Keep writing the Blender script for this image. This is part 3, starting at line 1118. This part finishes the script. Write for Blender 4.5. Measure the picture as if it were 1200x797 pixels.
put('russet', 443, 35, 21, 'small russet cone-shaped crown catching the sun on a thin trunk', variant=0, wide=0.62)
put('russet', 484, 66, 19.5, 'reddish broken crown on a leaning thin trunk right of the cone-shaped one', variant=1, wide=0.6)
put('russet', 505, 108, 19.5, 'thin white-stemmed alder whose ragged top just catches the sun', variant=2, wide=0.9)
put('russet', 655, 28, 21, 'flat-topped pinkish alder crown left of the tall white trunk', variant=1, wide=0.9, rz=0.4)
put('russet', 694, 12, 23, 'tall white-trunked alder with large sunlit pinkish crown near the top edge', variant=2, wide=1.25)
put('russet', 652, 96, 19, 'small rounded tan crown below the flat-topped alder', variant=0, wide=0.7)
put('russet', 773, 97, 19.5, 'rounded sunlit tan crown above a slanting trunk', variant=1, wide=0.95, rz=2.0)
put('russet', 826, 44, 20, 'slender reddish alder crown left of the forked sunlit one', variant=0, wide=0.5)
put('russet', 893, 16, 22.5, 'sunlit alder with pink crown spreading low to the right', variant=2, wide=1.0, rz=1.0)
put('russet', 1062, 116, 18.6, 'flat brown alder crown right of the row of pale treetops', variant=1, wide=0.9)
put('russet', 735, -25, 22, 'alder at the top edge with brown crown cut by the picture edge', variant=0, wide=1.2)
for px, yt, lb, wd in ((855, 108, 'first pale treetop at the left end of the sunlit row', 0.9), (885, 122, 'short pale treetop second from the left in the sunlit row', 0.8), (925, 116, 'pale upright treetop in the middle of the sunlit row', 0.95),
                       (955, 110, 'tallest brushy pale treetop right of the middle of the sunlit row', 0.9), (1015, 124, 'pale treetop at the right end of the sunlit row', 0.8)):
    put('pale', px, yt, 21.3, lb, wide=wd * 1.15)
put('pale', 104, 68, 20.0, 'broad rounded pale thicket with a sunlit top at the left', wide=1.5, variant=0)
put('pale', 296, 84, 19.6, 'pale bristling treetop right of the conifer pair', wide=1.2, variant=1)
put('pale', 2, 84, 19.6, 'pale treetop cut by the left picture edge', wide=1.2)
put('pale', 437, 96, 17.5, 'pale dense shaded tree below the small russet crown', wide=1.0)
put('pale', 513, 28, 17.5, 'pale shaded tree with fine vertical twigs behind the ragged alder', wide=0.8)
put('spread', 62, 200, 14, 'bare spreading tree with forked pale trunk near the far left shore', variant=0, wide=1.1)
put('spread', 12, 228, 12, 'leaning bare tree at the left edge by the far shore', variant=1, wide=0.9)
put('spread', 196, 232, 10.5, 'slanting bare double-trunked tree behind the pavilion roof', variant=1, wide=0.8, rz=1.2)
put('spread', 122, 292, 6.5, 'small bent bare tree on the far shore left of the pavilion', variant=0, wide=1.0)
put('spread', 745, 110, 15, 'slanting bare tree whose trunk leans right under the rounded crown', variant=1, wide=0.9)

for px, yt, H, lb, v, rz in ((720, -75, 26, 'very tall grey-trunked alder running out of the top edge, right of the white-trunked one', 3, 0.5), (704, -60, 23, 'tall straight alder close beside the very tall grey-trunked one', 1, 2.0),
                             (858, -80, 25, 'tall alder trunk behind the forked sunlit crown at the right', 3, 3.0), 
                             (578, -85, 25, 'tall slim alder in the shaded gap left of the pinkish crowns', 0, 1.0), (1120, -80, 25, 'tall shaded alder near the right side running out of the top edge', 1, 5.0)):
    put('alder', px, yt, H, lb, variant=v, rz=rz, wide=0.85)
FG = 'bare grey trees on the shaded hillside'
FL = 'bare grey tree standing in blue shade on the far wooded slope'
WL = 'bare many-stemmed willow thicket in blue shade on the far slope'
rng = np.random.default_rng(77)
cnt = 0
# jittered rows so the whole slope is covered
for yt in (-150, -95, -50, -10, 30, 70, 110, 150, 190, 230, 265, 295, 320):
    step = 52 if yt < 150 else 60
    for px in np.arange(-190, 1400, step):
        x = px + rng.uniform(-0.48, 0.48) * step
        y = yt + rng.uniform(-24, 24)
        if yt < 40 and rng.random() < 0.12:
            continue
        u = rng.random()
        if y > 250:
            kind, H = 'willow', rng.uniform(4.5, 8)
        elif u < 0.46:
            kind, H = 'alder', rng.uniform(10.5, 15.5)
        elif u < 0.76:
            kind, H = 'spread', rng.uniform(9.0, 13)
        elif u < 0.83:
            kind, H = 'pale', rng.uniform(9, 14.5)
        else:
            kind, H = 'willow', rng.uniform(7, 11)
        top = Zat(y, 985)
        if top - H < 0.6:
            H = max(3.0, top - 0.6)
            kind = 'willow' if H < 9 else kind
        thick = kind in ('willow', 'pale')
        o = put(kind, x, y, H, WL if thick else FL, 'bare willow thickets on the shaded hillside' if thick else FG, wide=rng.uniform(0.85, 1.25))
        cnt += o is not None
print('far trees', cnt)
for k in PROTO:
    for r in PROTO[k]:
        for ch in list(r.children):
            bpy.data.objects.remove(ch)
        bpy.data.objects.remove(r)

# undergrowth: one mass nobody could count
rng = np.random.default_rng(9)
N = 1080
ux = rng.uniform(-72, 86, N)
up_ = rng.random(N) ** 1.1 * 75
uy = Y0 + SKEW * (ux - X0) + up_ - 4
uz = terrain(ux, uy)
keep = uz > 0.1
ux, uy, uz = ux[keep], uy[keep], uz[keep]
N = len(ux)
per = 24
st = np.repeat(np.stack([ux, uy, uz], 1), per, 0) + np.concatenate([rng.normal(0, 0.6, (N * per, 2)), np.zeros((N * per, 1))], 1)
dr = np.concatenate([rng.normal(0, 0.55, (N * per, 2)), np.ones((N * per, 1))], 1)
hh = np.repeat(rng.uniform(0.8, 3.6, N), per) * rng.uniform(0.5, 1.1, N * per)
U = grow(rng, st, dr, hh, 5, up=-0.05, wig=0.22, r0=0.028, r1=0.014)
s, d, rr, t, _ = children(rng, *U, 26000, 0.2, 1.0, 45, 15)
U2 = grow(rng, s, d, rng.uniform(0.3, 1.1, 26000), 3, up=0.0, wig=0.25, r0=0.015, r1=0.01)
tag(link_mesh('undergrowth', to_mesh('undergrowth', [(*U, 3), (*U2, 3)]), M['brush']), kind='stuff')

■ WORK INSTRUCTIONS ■
From the data above, extract every line in its exact form.

■ WRITTEN REPLY ■
Keep writing the Blender script for this image. This is part 3, starting at line 1118. This part finishes the script. Write for Blender 4.5. Measure the picture as if it were 1200x797 pixels.
put('russet', 443, 35, 21, 'small russet cone-shaped crown catching the sun on a thin trunk', variant=0, wide=0.62)
put('russet', 484, 66, 19.5, 'reddish broken crown on a leaning thin trunk right of the cone-shaped one', variant=1, wide=0.6)
put('russet', 505, 108, 19.5, 'thin white-stemmed alder whose ragged top just catches the sun', variant=2, wide=0.9)
put('russet', 655, 28, 21, 'flat-topped pinkish alder crown left of the tall white trunk', variant=1, wide=0.9, rz=0.4)
put('russet', 694, 12, 23, 'tall white-trunked alder with large sunlit pinkish crown near the top edge', variant=2, wide=1.25)
put('russet', 652, 96, 19, 'small rounded tan crown below the flat-topped alder', variant=0, wide=0.7)
put('russet', 773, 97, 19.5, 'rounded sunlit tan crown above a slanting trunk', variant=1, wide=0.95, rz=2.0)
put('russet', 826, 44, 20, 'slender reddish alder crown left of the forked sunlit one', variant=0, wide=0.5)
put('russet', 893, 16, 22.5, 'sunlit alder with pink crown spreading low to the right', variant=2, wide=1.0, rz=1.0)
put('russet', 1062, 116, 18.6, 'flat brown alder crown right of the row of pale treetops', variant=1, wide=0.9)
put('russet', 735, -25, 22, 'alder at the top edge with brown crown cut by the picture edge', variant=0, wide=1.2)
for px, yt, lb, wd in ((855, 108, 'first pale treetop at the left end of the sunlit row', 0.9), (885, 122, 'short pale treetop second from the left in the sunlit row', 0.8), (925, 116, 'pale upright treetop in the middle of the sunlit row', 0.95),
                       (955, 110, 'tallest brushy pale treetop right of the middle of the sunlit row', 0.9), (1015, 124, 'pale treetop at the right end of the sunlit row', 0.8)):
    put('pale', px, yt, 21.3, lb, wide=wd * 1.15)
put('pale', 104, 68, 20.0, 'broad rounded pale thicket with a sunlit top at the left', wide=1.5, variant=0)
put('pale', 296, 84, 19.6, 'pale bristling treetop right of the conifer pair', wide=1.2, variant=1)
put('pale', 2, 84, 19.6, 'pale treetop cut by the left picture edge', wide=1.2)
put('pale', 437, 96, 17.5, 'pale dense shaded tree below the small russet crown', wide=1.0)
put('pale', 513, 28, 17.5, 'pale shaded tree with fine vertical twigs behind the ragged alder', wide=0.8)
put('spread', 62, 200, 14, 'bare spreading tree with forked pale trunk near the far left shore', variant=0, wide=1.1)
put('spread', 12, 228, 12, 'leaning bare tree at the left edge by the far shore', variant=1, wide=0.9)
put('spread', 196, 232, 10.5, 'slanting bare double-trunked tree behind the pavilion roof', variant=1, wide=0.8, rz=1.2)
put('spread', 122, 292, 6.5, 'small bent bare tree on the far shore left of the pavilion', variant=0, wide=1.0)
put('spread', 745, 110, 15, 'slanting bare tree whose trunk leans right under the rounded crown', variant=1, wide=0.9)

for px, yt, H, lb, v, rz in ((720, -75, 26, 'very tall grey-trunked alder running out of the top edge, right of the white-trunked one', 3, 0.5), (704, -60, 23, 'tall straight alder close beside the very tall grey-trunked one', 1, 2.0),
                             (858, -80, 25, 'tall alder trunk behind the forked sunlit crown at the right', 3, 3.0), 
                             (578, -85, 25, 'tall slim alder in the shaded gap left of the pinkish crowns', 0, 1.0), (1120, -80, 25, 'tall shaded alder near the right side running out of the top edge', 1, 5.0)):
    put('alder', px, yt, H, lb, variant=v, rz=rz, wide=0.85)
FG = 'bare grey trees on the shaded hillside'
FL = 'bare grey tree standing in blue shade on the far wooded slope'
WL = 'bare many-stemmed willow thicket in blue shade on the far slope'
rng = np.random.default_rng(77)
cnt = 0
# jittered rows so the whole slope is covered
for yt in (-150, -95, -50, -10, 30, 70, 110, 150, 190, 230, 265, 295, 320):
    step = 52 if yt < 150 else 60
    for px in np.arange(-190, 1400, step):
        x = px + rng.uniform(-0.48, 0.48) * step
        y = yt + rng.uniform(-24, 24)
        if yt < 40 and rng.random() < 0.12:
            continue
        u = rng.random()
        if y > 250:
            kind, H = 'willow', rng.uniform(4.5, 8)
        elif u < 0.46:
            kind, H = 'alder', rng.uniform(10.5, 15.5)
        elif u < 0.76:
            kind, H = 'spread', rng.uniform(9.0, 13)
        elif u < 0.83:
            kind, H = 'pale', rng.uniform(9, 14.5)
        else:
            kind, H = 'willow', rng.uniform(7, 11)
        top = Zat(y, 985)
        if top - H < 0.6:
            H = max(3.0, top - 0.6)
            kind = 'willow' if H < 9 else kind
        thick = kind in ('willow', 'pale')
        o = put(kind, x, y, H, WL if thick else FL, 'bare willow thickets on the shaded hillside' if thick else FG, wide=rng.uniform(0.85, 1.25))
        cnt += o is not None
print('far trees', cnt)
for k in PROTO:
    for r in PROTO[k]:
        for ch in list(r.children):
            bpy.data.objects.remove(ch)
        bpy.data.objects.remove(r)

# undergrowth: one mass nobody could count
rng = np.random.default_rng(9)
N = 1080
ux = rng.uniform(-72, 86, N)
up_ = rng.random(N) ** 1.1 * 75
uy = Y0 + SKEW * (ux - X0) + up_ - 4
uz = terrain(ux, uy)
keep = uz > 0.1
ux, uy, uz = ux[keep], uy[keep], uz[keep]
N = len(ux)
per = 24
st = np.repeat(np.stack([ux, uy, uz], 1), per, 0) + np.concatenate([rng.normal(0, 0.6, (N * per, 2)), np.zeros((N * per, 1))], 1)
dr = np.concatenate([rng.normal(0, 0.55, (N * per, 2)), np.ones((N * per, 1))], 1)
hh = np.repeat(rng.uniform(0.8, 3.6, N), per) * rng.uniform(0.5, 1.1, N * per)
U = grow(rng, st, dr, hh, 5, up=-0.05, wig=0.22, r0=0.028, r1=0.014)
s, d, rr, t, _ = children(rng, *U, 26000, 0.2, 1.0, 45, 15)
U2 = grow(rng, s, d, rng.uniform(0.3, 1.1, 26000), 3, up=0.0, wig=0.25, r0=0.015, r1=0.01)
tag(link_mesh('undergrowth', to_mesh('undergrowth', [(*U, 3), (*U2, 3)]), M['brush']), kind='stuff')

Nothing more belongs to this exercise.